Repeat only the lines from the line containing "Write the bpy" through the line containing "return tuple(((v /", both included, exactly as they stand.

* **THE INPUT**
[start]

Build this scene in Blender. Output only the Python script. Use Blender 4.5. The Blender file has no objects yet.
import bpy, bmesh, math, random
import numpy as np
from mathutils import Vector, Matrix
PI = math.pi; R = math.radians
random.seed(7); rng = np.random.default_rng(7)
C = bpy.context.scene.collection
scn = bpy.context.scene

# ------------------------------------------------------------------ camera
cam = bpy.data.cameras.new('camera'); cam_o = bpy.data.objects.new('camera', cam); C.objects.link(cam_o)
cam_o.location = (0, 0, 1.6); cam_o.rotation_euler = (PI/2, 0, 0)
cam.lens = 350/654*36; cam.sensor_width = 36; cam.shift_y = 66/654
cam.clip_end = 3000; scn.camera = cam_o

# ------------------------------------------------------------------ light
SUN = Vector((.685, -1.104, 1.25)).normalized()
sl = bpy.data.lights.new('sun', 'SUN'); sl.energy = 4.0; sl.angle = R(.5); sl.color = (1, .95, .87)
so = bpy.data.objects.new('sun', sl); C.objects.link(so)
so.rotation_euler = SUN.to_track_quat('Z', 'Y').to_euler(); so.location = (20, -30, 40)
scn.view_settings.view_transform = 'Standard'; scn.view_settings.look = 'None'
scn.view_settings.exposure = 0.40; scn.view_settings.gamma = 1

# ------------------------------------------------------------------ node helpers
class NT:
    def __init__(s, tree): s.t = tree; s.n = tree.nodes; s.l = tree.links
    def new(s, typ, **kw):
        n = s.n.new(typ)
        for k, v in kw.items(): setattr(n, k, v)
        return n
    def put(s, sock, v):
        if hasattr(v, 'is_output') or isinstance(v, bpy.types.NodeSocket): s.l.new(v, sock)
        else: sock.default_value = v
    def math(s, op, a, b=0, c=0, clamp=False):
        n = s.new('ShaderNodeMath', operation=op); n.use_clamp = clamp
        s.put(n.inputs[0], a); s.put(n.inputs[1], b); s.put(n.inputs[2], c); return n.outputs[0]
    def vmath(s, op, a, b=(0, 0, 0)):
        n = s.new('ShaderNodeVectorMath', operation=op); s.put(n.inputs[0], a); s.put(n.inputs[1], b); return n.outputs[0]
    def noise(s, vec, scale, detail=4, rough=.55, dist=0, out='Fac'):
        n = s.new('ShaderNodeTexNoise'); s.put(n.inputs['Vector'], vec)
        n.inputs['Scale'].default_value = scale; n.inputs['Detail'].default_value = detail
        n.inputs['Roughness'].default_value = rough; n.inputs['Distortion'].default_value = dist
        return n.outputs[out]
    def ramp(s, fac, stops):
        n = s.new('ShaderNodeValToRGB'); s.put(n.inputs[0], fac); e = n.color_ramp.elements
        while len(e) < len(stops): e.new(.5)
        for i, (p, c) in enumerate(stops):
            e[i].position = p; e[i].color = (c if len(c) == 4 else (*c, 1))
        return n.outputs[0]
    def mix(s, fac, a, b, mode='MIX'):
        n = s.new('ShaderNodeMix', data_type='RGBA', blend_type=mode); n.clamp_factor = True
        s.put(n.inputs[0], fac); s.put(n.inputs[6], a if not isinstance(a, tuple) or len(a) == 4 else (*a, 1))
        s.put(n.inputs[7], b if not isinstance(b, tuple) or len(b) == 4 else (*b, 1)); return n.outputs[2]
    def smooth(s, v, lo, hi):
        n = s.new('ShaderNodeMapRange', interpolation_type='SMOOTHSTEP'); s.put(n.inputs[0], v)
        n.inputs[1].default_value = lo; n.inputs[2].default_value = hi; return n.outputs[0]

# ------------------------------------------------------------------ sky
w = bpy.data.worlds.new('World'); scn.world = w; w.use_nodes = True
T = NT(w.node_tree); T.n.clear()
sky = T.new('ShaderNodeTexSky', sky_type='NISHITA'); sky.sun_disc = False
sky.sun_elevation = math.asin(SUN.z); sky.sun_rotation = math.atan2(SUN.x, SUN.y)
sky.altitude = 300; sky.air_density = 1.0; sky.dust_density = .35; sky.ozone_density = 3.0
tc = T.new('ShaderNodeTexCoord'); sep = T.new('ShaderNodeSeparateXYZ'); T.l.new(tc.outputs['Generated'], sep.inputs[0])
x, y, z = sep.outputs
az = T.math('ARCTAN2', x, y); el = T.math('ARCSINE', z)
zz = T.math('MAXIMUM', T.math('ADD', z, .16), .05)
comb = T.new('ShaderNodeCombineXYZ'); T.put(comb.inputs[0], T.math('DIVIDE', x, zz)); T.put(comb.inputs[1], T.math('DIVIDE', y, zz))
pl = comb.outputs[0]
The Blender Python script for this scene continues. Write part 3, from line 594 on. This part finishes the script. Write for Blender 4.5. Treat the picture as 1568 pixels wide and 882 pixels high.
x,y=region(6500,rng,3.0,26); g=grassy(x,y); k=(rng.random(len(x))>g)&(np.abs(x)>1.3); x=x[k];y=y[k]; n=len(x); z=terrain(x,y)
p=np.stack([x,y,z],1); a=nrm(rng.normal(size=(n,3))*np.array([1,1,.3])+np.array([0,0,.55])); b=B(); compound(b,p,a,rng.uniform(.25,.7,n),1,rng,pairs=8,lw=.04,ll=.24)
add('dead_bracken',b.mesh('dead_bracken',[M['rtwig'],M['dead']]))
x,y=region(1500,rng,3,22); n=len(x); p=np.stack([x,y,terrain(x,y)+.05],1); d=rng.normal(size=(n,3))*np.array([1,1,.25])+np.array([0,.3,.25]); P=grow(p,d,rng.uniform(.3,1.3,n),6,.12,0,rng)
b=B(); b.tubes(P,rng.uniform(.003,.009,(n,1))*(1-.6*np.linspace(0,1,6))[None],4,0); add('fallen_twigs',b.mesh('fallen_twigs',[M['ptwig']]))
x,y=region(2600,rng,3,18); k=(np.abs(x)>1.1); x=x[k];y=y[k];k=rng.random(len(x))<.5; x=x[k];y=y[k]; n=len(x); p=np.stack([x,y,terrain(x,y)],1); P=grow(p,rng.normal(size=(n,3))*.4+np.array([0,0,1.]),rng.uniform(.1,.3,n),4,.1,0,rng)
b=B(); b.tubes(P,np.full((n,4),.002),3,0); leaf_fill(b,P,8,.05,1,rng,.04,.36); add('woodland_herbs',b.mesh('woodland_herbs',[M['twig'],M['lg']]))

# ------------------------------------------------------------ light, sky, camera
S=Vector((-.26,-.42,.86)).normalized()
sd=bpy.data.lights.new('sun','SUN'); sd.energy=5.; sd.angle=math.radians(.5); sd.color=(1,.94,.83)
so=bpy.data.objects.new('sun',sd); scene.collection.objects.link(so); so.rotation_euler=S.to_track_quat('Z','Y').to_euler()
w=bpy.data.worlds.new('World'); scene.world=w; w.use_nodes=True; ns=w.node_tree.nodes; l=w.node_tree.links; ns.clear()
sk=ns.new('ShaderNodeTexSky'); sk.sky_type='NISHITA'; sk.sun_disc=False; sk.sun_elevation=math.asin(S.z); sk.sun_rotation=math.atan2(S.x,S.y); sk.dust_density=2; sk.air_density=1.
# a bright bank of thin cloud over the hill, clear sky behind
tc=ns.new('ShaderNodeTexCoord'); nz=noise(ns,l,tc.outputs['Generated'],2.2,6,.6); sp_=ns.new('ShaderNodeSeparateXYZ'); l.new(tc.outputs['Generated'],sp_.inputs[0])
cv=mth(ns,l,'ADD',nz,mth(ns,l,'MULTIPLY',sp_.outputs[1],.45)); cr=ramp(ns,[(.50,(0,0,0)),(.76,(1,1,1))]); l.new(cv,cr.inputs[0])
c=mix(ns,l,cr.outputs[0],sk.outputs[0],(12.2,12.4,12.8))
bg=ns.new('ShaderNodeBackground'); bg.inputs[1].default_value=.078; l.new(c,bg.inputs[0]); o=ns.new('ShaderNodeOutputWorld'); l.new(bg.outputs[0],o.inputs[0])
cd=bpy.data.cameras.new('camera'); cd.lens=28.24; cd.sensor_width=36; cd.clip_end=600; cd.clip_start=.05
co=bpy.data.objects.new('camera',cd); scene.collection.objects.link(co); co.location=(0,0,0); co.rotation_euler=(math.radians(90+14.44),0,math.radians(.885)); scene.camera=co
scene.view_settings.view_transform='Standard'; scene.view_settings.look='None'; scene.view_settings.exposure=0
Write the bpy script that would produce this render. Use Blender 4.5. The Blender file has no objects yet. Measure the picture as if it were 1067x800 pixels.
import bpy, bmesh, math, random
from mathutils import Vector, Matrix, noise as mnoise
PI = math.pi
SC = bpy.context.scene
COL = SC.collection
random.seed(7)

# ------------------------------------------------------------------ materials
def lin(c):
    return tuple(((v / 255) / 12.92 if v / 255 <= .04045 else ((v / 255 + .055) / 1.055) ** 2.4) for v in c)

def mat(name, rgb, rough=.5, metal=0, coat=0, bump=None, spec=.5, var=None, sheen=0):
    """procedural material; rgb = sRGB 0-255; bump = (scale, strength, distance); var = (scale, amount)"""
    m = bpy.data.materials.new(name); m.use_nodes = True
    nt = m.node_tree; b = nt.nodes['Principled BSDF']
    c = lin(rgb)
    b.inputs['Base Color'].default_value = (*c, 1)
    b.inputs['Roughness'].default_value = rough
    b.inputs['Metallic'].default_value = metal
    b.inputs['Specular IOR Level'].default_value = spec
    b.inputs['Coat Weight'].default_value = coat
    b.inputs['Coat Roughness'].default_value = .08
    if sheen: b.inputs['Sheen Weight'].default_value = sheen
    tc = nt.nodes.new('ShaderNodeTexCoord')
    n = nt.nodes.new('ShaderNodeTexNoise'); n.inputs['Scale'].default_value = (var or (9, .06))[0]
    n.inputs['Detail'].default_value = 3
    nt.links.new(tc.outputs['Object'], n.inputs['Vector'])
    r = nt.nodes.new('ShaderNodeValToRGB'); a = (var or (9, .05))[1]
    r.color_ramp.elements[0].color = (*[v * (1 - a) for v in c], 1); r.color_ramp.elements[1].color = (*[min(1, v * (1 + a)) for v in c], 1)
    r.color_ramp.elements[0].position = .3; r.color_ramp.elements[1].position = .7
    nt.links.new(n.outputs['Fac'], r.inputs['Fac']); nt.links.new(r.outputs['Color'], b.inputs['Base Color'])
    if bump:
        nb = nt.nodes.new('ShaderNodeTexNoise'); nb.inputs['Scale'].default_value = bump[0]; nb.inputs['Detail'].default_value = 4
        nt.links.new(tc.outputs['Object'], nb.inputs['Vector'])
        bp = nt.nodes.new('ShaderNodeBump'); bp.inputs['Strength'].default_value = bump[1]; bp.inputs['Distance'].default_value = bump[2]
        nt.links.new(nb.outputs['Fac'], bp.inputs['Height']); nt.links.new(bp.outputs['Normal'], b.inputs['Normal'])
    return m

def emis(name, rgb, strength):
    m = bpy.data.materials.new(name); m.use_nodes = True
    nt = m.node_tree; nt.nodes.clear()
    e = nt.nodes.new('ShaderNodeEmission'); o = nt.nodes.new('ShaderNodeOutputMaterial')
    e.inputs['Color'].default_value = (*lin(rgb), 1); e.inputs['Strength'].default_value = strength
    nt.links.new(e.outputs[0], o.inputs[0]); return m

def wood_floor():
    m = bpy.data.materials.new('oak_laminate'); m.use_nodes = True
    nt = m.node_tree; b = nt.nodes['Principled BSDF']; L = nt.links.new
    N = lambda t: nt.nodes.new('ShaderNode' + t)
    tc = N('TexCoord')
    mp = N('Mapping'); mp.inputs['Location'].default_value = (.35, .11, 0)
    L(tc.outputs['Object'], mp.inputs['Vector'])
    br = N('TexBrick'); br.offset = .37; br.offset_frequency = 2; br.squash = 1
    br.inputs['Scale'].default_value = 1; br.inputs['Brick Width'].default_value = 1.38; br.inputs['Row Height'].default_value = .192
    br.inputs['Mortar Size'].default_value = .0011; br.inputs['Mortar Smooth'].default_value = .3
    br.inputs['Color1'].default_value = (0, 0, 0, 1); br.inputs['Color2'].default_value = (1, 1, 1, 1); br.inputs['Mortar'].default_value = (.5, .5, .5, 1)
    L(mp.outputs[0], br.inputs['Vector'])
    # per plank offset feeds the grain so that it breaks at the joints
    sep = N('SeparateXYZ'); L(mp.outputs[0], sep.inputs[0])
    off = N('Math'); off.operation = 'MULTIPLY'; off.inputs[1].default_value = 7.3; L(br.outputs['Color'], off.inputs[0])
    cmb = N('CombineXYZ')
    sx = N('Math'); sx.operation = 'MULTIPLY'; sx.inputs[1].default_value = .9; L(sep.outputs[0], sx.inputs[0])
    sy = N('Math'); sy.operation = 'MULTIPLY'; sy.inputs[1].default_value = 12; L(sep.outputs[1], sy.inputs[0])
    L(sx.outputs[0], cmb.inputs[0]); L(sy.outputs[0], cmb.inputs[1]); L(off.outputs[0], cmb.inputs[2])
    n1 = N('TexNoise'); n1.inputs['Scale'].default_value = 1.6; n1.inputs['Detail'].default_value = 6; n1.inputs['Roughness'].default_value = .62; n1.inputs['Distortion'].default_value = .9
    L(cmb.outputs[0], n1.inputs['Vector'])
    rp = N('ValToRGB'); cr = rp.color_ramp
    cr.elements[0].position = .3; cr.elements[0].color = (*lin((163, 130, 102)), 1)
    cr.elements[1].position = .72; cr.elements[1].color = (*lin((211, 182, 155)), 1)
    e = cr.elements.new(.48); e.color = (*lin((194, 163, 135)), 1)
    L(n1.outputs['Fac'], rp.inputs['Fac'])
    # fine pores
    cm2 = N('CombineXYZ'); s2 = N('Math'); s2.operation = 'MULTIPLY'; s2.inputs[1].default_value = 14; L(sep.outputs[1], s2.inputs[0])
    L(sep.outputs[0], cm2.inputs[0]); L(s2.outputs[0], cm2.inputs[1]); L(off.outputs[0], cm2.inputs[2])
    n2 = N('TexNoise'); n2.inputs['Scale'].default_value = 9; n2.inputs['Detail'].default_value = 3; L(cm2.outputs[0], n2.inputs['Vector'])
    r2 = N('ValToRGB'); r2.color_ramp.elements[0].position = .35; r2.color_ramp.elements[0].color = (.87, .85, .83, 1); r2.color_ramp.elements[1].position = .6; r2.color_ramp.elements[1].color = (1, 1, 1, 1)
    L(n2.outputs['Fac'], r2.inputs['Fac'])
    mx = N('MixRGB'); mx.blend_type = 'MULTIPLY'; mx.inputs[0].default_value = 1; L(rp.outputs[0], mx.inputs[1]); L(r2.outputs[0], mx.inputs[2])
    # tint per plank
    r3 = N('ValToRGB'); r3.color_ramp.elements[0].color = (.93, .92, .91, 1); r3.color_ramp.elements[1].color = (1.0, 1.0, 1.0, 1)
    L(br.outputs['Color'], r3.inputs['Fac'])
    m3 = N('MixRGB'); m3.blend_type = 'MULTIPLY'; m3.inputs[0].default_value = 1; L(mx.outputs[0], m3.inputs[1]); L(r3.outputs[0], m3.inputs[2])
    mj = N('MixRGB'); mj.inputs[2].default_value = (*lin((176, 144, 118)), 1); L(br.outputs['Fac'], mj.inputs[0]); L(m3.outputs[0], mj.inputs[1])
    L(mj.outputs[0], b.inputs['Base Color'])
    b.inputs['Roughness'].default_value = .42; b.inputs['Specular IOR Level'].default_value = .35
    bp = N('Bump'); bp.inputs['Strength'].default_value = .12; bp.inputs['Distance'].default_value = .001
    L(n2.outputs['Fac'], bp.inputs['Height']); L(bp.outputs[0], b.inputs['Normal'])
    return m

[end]

* **EXERCISE ANSWER**
Write the bpy script that would produce this render. Use Blender 4.5. The Blender file has no objects yet. Measure the picture as if it were 1067x800 pixels.
import bpy, bmesh, math, random
from mathutils import Vector, Matrix, noise as mnoise
PI = math.pi
SC = bpy.context.scene
COL = SC.collection
random.seed(7)

# ------------------------------------------------------------------ materials
def lin(c):
    return tuple(((v / 255) / 12.92 if v / 255 <= .04045 else ((v / 255 + .055) / 1.055) ** 2.4) for v in c)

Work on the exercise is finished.